What about the Sharps-Borchardt 1878? Hugo Borchardt’s hammerless single-shot, designed for the Sharps Rifle Company near the end of its life. Only 8,700 made before the 1881 bankruptcy. Original examples are collector items; modern reproductions are rare. Borchardt himself went on to design the C-93 semi-automatic pistol that became the ancestor of the Luger.
The Sharps as a Living Rifle
The Sharps Rifle Company died in 1881. The rifle did not. Today seven manufacturers and importers — two American custom builders, three Italian factories, and several U.S. distributors — keep the falling-block design alive in configurations that span cowboy action shooting, BPCR silhouette competition, long-range black-powder target work, recreational buffalo hunting, and Civil War reenactment. The rifle that was once defined by Berdan’s Sharpshooters and the buffalo plains is now defined as much by its modern users — competitors at Quigley Shooters Society matches, hunters working long-distance high-plains pronghorn, reenactors firing ten-thousand-round weekends — as by the men who carried it the first time around.

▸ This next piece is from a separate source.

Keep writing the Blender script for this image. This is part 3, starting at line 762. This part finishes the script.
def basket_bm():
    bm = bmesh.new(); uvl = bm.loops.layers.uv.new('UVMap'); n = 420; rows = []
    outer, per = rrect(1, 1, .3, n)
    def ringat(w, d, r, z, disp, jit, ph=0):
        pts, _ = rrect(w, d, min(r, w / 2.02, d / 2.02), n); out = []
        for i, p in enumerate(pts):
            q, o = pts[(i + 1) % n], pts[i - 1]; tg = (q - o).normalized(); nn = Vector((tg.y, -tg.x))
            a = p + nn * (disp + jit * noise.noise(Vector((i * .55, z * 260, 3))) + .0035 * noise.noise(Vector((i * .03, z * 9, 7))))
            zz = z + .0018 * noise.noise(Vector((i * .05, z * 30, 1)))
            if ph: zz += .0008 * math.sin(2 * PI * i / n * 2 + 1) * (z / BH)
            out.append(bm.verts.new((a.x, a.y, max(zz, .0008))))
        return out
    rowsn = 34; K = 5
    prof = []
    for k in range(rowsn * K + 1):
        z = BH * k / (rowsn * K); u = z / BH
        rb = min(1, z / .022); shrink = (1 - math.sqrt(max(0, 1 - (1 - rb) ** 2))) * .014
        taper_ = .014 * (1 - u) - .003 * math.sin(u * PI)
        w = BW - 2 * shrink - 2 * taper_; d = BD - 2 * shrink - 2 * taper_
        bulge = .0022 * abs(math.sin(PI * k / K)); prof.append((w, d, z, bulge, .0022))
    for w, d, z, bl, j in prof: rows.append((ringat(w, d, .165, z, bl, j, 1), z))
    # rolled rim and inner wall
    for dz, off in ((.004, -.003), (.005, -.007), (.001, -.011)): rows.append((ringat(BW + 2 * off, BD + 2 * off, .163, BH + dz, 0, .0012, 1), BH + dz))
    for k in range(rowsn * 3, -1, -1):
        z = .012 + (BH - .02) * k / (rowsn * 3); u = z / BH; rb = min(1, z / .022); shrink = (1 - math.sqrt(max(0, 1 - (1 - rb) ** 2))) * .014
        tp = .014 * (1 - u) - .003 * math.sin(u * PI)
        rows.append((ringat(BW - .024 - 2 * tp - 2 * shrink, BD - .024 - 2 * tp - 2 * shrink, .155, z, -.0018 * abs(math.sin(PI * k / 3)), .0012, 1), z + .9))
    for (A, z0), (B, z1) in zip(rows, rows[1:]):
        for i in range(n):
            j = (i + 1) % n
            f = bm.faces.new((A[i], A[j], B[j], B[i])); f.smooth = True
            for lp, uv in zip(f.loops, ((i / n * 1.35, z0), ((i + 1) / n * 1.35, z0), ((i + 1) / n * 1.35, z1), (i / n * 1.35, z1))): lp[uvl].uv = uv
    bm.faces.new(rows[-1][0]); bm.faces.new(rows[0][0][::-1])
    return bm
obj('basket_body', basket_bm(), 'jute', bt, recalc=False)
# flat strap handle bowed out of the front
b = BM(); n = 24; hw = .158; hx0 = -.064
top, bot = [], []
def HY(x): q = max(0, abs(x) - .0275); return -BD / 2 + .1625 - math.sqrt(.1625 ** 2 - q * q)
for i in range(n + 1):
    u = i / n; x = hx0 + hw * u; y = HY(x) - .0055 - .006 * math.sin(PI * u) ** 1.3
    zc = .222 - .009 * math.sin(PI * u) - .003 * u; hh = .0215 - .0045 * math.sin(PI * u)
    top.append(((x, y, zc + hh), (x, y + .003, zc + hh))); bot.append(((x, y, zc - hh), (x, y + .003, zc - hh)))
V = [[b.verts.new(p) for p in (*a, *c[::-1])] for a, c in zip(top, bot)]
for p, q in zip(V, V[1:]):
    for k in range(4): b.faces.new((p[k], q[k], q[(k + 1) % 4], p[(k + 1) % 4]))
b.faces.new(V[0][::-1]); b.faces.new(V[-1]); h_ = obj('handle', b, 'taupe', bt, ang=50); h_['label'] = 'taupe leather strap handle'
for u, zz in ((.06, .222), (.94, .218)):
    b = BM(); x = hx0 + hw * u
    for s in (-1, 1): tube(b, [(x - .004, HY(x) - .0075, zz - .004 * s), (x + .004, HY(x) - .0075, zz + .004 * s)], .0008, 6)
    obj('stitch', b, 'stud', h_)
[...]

Christian Sharps left the company that bore his name within a few years of its founding. He never operated the Hartford floor that built the rifles his patent made possible. He died the year the Model 1874 reached its peak. But the rifle outlasted him, outlasted the company, outlasted the buffalo herds, and outlasted the era that made it famous. It is one of the few American firearms whose modern reproductions are substantively the same rifle as the one that fought at Gettysburg and Adobe Walls, available to any shooter today who wants to experience the action and the cartridges as they were originally fielded.
The buyer’s framework above will get you to the right model for your use case. The history is what makes the choice mean something.